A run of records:
• • • • •

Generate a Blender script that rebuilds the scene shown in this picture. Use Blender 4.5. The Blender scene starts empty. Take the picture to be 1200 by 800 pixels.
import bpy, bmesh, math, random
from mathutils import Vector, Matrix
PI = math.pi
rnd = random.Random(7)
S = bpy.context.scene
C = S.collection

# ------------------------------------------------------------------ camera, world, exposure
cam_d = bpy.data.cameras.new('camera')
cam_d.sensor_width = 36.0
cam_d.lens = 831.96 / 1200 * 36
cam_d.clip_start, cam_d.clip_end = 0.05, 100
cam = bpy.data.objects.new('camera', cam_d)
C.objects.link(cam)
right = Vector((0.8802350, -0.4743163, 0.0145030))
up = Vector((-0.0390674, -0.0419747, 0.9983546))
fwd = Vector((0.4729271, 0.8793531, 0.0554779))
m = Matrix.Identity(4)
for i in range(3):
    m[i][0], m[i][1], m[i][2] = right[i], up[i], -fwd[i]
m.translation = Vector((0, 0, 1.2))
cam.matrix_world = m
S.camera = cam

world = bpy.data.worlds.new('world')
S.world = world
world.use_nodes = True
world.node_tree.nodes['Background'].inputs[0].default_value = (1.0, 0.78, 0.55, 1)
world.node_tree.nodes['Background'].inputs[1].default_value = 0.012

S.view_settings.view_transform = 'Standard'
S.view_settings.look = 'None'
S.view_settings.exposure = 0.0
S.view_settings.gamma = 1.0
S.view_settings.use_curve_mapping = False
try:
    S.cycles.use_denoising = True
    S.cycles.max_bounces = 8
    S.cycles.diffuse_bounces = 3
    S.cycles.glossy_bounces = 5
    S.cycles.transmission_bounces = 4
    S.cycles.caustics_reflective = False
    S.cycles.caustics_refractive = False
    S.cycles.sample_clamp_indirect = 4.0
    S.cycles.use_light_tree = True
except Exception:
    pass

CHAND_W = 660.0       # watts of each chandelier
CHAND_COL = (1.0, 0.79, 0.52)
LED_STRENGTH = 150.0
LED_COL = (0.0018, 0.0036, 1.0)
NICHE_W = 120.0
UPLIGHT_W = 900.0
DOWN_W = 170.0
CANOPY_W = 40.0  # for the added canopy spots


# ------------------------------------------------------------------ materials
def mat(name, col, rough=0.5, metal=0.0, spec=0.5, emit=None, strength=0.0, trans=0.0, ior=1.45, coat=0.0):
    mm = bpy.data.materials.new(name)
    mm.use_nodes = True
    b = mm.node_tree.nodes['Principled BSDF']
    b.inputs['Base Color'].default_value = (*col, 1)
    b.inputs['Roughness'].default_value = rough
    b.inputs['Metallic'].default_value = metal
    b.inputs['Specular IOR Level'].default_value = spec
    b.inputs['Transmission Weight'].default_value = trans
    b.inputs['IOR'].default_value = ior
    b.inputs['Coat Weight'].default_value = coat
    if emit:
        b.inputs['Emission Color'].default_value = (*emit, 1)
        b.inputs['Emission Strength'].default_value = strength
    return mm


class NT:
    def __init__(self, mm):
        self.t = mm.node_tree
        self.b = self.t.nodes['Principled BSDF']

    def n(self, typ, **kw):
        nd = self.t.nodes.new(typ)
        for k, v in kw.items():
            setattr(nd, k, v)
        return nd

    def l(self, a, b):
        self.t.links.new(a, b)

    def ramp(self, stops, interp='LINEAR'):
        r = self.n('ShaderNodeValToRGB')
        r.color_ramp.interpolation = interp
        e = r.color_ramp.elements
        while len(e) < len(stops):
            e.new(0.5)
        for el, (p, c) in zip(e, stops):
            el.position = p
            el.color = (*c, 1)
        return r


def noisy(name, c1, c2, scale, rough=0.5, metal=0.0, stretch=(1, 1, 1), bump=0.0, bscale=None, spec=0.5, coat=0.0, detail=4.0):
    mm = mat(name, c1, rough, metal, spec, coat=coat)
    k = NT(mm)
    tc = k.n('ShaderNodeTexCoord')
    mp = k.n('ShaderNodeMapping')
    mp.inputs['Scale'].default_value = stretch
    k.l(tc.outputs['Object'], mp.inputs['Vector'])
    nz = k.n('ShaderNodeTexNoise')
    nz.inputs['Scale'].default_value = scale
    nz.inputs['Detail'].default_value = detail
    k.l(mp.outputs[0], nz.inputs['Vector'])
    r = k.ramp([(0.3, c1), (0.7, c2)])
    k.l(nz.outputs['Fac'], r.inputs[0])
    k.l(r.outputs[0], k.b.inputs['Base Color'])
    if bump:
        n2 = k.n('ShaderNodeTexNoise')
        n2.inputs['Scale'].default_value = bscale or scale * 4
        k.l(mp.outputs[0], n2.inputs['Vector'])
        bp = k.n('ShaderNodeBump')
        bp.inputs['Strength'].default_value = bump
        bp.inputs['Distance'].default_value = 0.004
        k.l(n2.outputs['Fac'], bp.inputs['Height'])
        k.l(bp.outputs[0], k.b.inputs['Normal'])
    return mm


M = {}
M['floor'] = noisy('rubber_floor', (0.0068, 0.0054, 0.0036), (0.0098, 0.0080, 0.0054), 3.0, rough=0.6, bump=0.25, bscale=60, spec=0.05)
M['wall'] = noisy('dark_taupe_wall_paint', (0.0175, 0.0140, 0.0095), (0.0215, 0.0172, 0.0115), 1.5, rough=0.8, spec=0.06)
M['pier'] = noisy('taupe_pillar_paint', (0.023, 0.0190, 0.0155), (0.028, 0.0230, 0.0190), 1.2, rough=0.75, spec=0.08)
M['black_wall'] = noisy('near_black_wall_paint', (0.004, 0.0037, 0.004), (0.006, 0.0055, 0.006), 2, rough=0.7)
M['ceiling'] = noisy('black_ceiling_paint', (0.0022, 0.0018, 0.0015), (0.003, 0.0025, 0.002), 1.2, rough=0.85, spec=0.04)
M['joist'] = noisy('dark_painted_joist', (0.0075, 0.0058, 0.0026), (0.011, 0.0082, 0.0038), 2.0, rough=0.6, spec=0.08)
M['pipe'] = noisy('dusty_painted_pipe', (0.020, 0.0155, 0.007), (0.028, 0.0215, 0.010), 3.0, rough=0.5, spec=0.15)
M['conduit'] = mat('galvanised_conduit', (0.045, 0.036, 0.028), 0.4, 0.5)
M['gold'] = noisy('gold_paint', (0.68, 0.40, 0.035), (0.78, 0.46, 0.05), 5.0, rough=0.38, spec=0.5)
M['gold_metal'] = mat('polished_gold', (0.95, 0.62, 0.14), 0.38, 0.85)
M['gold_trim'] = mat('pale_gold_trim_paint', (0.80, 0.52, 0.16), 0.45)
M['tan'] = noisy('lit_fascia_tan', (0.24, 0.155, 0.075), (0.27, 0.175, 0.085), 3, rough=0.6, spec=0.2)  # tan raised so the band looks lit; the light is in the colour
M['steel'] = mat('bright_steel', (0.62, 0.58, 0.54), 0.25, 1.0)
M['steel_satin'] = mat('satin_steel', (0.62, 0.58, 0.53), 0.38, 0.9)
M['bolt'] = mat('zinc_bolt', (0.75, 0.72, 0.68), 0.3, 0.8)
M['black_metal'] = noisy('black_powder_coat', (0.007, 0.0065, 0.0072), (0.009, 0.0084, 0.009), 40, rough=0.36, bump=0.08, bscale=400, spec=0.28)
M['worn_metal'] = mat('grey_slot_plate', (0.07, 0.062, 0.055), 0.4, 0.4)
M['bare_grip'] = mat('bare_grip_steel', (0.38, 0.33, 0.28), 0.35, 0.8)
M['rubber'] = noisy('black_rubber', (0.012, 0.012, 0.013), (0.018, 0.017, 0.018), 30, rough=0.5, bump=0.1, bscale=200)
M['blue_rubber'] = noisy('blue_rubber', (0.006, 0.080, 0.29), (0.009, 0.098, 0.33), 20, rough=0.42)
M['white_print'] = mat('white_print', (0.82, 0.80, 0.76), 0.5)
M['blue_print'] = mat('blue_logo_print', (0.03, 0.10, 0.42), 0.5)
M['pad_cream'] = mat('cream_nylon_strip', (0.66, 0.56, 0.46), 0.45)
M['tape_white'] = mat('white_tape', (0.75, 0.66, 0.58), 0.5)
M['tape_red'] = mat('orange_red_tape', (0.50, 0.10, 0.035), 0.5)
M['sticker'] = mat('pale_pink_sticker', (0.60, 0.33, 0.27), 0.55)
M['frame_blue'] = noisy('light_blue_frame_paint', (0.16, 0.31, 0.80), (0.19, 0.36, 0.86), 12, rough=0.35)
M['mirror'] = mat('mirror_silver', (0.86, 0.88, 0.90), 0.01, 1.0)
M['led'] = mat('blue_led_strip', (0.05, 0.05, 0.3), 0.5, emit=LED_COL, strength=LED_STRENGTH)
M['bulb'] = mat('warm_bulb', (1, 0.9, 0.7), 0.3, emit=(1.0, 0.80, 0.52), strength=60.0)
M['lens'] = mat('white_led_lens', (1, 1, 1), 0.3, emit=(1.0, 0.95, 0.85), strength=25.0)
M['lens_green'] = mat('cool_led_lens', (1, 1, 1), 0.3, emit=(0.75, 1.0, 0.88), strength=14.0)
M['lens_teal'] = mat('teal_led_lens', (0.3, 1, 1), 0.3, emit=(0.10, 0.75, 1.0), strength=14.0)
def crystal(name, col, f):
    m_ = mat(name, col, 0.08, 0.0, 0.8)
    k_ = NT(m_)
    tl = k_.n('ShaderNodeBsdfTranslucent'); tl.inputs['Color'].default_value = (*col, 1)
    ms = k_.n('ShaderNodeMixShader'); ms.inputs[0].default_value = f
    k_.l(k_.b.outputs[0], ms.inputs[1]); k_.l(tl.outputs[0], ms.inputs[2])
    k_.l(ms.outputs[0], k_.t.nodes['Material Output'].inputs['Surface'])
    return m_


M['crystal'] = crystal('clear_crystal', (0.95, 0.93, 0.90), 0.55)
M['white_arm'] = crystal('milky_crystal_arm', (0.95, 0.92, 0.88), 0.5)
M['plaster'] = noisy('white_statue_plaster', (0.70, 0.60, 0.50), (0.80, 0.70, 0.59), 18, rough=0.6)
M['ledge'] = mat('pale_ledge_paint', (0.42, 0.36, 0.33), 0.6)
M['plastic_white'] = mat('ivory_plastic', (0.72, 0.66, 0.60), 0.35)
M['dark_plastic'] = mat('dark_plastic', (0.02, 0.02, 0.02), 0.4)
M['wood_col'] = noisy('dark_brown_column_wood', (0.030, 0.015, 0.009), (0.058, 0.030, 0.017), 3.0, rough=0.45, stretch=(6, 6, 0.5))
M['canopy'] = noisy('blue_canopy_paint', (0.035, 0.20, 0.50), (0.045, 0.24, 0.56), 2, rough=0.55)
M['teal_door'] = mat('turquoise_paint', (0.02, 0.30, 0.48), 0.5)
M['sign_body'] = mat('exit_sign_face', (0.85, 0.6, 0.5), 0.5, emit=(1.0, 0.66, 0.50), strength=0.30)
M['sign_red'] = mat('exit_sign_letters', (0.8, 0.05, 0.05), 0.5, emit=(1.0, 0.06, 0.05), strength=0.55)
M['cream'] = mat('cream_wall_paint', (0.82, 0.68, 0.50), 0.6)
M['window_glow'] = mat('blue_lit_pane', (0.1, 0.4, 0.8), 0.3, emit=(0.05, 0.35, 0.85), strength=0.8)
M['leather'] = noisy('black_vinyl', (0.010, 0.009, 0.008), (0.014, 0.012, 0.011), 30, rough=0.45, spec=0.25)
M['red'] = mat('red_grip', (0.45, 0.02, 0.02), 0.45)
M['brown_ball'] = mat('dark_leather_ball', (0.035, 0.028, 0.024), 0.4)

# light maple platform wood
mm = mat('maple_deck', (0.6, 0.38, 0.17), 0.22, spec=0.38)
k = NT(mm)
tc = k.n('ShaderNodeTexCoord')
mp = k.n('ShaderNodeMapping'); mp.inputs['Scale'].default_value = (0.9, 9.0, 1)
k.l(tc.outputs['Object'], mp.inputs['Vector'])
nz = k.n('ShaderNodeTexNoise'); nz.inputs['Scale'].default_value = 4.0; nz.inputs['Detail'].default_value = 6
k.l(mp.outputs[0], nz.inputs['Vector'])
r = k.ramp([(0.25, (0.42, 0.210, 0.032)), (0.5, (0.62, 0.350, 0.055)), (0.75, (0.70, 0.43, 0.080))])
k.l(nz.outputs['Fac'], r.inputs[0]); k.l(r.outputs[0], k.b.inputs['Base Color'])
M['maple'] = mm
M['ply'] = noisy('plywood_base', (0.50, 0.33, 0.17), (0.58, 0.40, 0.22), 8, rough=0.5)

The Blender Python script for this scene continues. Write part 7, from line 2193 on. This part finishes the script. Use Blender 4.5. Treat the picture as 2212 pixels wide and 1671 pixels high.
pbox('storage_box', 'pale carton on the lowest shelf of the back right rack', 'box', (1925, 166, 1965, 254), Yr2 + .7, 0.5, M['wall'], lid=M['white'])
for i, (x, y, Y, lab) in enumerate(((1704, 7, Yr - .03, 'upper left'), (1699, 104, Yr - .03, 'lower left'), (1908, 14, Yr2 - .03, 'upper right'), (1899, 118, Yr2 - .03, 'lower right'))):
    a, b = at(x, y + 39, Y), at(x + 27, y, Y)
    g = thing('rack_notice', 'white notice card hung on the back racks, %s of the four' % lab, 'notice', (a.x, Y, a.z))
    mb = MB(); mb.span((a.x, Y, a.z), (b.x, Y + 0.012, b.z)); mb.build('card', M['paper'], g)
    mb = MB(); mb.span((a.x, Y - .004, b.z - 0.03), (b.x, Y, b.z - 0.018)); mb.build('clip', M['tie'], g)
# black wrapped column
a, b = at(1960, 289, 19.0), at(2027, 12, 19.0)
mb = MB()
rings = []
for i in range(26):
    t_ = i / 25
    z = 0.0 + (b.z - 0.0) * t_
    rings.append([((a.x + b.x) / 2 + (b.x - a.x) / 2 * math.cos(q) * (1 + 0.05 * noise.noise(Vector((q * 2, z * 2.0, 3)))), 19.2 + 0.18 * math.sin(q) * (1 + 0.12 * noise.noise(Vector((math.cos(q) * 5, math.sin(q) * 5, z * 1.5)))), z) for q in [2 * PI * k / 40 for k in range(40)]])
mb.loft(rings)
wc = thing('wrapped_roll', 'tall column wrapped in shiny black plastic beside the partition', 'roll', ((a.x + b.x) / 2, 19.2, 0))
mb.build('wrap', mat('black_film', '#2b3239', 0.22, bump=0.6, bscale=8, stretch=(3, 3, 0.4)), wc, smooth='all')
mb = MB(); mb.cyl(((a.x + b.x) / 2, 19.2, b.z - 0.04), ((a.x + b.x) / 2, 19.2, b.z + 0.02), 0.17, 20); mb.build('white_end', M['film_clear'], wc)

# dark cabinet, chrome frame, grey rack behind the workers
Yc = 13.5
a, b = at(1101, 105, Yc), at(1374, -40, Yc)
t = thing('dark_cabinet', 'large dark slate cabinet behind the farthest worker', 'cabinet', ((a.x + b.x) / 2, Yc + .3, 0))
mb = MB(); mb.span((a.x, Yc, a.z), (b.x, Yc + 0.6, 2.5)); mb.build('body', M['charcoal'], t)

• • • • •

_Written request:_ Find every line in the records above that contains the word "from", and copy each one.

_The response:_
from mathutils import Vector, Matrix
The Blender Python script for this scene continues. Write part 7, from line 2193 on. This part finishes the script. Use Blender 4.5. Treat the picture as 2212 pixels wide and 1671 pixels high.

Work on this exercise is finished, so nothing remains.